| WHAT TO DO |
Find each line containing the string "pixels" and return it.

| TASK DATA |
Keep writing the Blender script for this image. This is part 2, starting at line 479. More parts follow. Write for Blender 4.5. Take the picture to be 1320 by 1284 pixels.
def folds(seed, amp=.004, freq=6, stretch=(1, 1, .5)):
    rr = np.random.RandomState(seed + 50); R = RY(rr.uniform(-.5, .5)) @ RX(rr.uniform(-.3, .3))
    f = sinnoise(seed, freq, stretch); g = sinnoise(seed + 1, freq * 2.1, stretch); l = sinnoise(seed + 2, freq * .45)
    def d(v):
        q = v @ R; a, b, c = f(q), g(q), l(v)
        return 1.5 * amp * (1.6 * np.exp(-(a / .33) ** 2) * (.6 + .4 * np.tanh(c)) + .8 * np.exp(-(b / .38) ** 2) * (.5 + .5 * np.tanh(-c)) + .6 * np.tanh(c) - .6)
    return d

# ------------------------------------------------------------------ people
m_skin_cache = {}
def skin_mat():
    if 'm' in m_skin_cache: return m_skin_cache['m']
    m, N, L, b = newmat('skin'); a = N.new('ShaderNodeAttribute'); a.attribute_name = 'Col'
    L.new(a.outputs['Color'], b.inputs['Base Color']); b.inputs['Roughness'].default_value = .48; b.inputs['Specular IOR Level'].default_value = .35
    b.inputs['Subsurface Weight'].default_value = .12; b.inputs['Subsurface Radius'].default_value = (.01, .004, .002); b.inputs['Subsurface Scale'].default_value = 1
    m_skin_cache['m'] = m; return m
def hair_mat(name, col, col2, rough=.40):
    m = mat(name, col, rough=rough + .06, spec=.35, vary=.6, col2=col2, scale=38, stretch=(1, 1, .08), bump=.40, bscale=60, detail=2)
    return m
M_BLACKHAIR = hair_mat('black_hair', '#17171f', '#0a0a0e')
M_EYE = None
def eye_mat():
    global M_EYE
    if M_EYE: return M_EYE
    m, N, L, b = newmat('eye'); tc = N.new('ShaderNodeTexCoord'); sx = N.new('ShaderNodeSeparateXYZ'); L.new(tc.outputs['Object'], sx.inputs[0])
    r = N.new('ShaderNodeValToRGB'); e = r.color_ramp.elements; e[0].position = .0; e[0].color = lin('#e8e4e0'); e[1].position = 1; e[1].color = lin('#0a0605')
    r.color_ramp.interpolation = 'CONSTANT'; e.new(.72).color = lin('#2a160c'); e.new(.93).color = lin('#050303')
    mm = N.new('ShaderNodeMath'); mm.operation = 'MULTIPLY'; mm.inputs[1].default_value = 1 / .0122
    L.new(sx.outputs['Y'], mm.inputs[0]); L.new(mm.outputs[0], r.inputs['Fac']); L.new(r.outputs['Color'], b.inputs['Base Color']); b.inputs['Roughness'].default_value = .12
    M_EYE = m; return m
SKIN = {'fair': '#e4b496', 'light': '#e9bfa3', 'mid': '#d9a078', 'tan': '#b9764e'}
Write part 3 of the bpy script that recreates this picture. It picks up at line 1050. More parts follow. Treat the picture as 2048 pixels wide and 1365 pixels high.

| EXERCISE RESPONSE |
Keep writing the Blender script for this image. This is part 2, starting at line 479. More parts follow. Write for Blender 4.5. Take the picture to be 1320 by 1284 pixels.
Write part 3 of the bpy script that recreates this picture. It picks up at line 1050. More parts follow. Treat the picture as 2048 pixels wide and 1365 pixels high.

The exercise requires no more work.